31 August 2008

To the site

I might as well start finishing this unending series of stories about my trip to China. So, the last day, after visiting the western end of the Great Wall, we went back to the hotel; the ones who had to leave on that day, such as me, checked out; we had lunch; and boarded the buses to go to Jinta, the place where we had the permits to see the eclipse. We were asked for our papers a couple of times the days before, I guess to write down our names in the list of people who could enter the site. The so-called security. GPS devices were not allowed and we were repeatedly asked the question if we had any GPS gadget. My answer was always the same: the more advanced thing I have on me is my (analog) watch.

The bus ride through almost completely desertic places, specially in the last part, was another show of the condition of the roads (not so bad as one could imagine) and the general driving style. Chaotic.



We were stopped for a long time in a road control before reaching Jinta. There were many buses, full of tourists, and somebody from each had to go to some tables set under some parasols, where policemen checked all the permits. Everything went ok until we reached Jinta, where it looked like, for some reason, they didn't want to let our bus through, when the other bus of our group had just gone by without any problem. After a while, a policewoman arrived with a car, did something and we went on some 500 m, where another control did not want to let us go into the parking zone. Immediately, the same policewoman arrived and they let us through. I asked some of the taiwanese what had happened, specially because of their comments only in mainland China, because I could not understand anything that was said, of course. It looks like the first control found that even if our bus had a permit to go to the site, it didn't have a parking permit. In the second one, they complained that there was a stamp missing in the paper we had been given two minutes before. Oh, well.

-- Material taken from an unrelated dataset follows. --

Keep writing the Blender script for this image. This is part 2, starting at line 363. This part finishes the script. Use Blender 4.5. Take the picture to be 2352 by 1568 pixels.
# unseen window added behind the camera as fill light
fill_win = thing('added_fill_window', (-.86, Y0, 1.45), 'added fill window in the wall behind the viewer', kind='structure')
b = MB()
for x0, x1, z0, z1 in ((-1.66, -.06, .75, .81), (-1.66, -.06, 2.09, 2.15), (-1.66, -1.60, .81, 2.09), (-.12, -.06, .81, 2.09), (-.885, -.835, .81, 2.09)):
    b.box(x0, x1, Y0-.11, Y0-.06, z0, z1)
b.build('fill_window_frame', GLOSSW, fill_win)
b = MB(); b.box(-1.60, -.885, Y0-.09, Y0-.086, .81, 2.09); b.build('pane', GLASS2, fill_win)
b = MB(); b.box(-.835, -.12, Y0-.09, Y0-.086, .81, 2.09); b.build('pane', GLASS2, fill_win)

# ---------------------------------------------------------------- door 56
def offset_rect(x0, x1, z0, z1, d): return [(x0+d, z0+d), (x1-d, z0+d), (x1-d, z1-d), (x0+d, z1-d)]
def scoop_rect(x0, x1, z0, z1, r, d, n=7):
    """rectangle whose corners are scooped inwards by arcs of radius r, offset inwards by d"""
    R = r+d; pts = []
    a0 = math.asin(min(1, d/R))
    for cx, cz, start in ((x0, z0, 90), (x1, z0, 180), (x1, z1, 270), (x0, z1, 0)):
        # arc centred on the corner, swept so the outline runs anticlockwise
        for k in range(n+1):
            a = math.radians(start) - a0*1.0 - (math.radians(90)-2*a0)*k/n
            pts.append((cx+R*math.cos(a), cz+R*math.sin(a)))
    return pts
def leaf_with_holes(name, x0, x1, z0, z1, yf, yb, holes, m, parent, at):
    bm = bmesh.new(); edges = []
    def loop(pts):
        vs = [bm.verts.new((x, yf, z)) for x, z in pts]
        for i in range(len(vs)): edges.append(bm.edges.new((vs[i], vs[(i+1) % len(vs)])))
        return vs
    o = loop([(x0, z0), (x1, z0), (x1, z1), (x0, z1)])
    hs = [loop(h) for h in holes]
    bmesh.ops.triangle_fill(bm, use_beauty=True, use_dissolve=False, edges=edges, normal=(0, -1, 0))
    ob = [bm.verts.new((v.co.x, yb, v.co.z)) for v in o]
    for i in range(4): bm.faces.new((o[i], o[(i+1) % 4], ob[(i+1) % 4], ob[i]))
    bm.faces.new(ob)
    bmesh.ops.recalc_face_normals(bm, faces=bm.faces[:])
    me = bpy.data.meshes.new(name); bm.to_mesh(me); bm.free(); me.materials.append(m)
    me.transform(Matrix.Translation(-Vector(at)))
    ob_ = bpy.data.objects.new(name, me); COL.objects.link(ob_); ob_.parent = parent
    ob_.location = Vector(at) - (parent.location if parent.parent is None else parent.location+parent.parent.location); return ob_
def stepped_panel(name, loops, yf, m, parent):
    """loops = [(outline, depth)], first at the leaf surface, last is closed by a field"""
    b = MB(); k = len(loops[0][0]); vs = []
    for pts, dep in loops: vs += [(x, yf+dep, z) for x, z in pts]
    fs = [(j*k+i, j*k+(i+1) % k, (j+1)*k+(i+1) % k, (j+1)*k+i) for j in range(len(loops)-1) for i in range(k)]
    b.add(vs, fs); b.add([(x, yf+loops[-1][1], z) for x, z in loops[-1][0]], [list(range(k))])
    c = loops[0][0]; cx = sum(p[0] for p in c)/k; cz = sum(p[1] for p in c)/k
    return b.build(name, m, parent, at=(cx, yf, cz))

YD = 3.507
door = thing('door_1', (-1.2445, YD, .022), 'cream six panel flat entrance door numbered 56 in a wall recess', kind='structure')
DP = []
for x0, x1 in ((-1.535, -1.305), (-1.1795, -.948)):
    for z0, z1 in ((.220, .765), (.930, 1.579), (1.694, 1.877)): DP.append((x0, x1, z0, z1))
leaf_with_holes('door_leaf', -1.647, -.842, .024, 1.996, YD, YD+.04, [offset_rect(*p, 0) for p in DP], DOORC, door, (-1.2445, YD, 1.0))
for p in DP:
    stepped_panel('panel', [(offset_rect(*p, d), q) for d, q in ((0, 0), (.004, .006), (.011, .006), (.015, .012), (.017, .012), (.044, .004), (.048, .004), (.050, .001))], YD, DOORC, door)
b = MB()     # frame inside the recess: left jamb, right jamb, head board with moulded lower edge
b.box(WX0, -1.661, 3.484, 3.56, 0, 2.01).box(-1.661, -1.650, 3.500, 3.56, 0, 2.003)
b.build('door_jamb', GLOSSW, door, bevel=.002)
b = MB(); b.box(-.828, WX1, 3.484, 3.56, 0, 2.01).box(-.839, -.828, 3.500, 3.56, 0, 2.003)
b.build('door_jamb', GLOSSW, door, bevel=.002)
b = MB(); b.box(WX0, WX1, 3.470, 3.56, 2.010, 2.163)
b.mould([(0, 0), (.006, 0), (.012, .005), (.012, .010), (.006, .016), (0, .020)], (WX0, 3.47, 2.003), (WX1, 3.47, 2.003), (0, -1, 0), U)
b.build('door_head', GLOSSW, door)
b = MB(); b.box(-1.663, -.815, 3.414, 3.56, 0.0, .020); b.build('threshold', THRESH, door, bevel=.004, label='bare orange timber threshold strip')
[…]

As soon as the bus stopped, people started setting up the telescopes and the supports for the cameras

and we prepared ourselves to wait a couple of hours before the eclipse began. Meanwhile, well, time to take pictures, to go up and down —I was not allowed to go to see a small reservoir that was nearby; I think I was to western-looking for my own good— and to hide from the scorching Sun of that afternoon. Fortunately, we had some food and drinks (cans of chinese stout beer?) and between jokes and stories it wasn't too bad.